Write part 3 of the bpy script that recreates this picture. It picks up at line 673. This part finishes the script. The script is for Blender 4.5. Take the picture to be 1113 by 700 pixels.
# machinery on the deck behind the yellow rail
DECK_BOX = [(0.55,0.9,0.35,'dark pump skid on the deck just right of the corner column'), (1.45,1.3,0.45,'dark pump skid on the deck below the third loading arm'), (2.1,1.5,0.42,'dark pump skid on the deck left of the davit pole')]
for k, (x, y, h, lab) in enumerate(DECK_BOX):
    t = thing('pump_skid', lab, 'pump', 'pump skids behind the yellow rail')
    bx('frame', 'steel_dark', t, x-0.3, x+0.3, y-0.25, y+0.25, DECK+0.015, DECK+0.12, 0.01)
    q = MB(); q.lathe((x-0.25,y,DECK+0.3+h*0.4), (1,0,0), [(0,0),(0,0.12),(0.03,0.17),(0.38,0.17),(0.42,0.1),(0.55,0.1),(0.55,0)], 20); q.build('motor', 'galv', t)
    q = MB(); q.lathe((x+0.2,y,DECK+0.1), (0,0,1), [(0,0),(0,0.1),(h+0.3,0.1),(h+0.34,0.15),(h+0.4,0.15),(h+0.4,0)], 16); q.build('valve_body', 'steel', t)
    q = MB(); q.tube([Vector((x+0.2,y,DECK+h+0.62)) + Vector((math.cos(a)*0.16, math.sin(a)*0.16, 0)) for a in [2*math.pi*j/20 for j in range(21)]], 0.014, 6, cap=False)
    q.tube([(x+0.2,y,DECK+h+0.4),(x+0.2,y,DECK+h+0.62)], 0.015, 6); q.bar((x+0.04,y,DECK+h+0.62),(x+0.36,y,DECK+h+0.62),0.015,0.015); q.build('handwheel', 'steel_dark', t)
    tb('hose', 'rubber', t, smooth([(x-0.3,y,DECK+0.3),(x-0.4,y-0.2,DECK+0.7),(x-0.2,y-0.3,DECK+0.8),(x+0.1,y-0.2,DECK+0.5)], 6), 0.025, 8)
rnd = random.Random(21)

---

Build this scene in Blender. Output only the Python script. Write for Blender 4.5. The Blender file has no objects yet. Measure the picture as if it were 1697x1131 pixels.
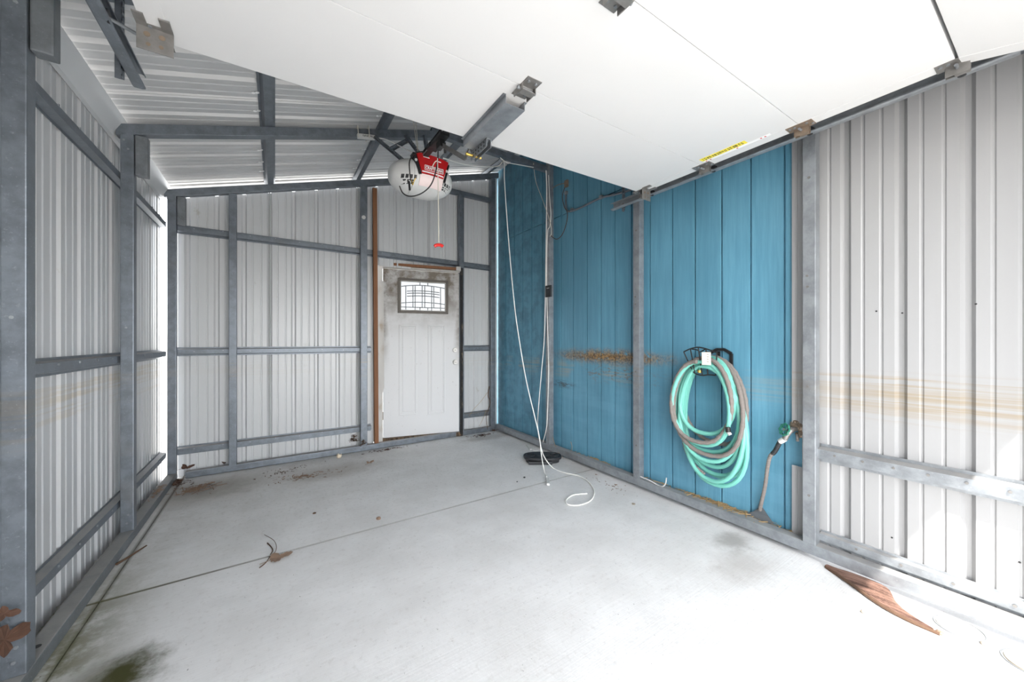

---

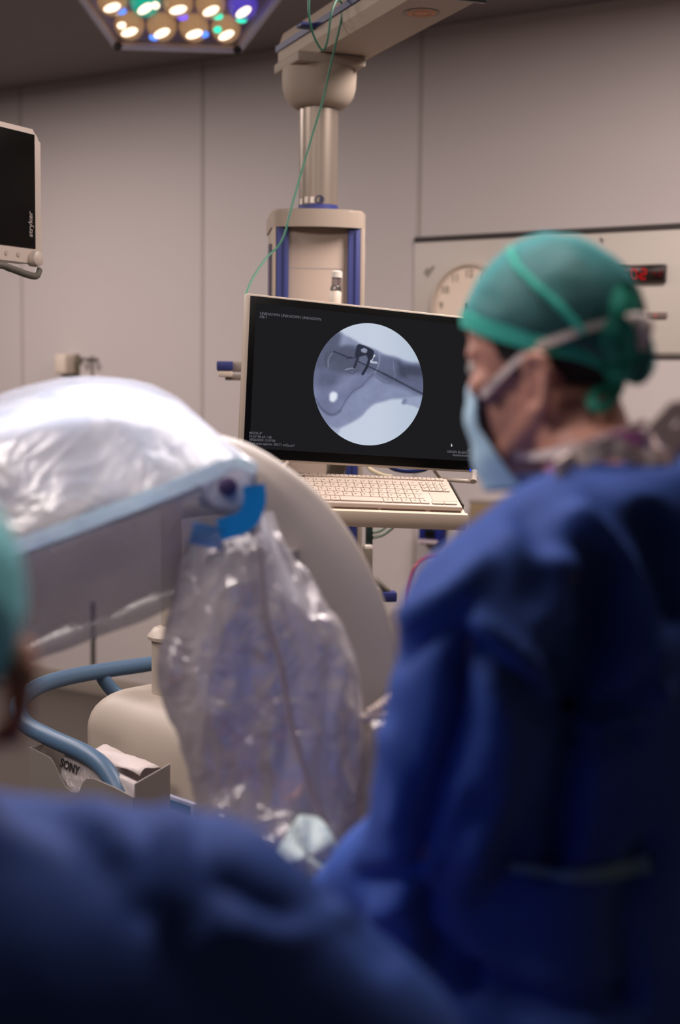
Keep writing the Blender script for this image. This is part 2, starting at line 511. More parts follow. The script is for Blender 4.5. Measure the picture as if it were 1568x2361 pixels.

- Written request -
From the entries above, copy every line that holds the word "Blender".

- Correct output -
Write part 3 of the bpy script that recreates this picture. It picks up at line 673. This part finishes the script. The script is for Blender 4.5. Take the picture to be 1113 by 700 pixels.
Build this scene in Blender. Output only the Python script. Write for Blender 4.5. The Blender file has no objects yet. Measure the picture as if it were 1697x1131 pixels.
Keep writing the Blender script for this image. This is part 2, starting at line 511. More parts follow. The script is for Blender 4.5. Measure the picture as if it were 1568x2361 pixels.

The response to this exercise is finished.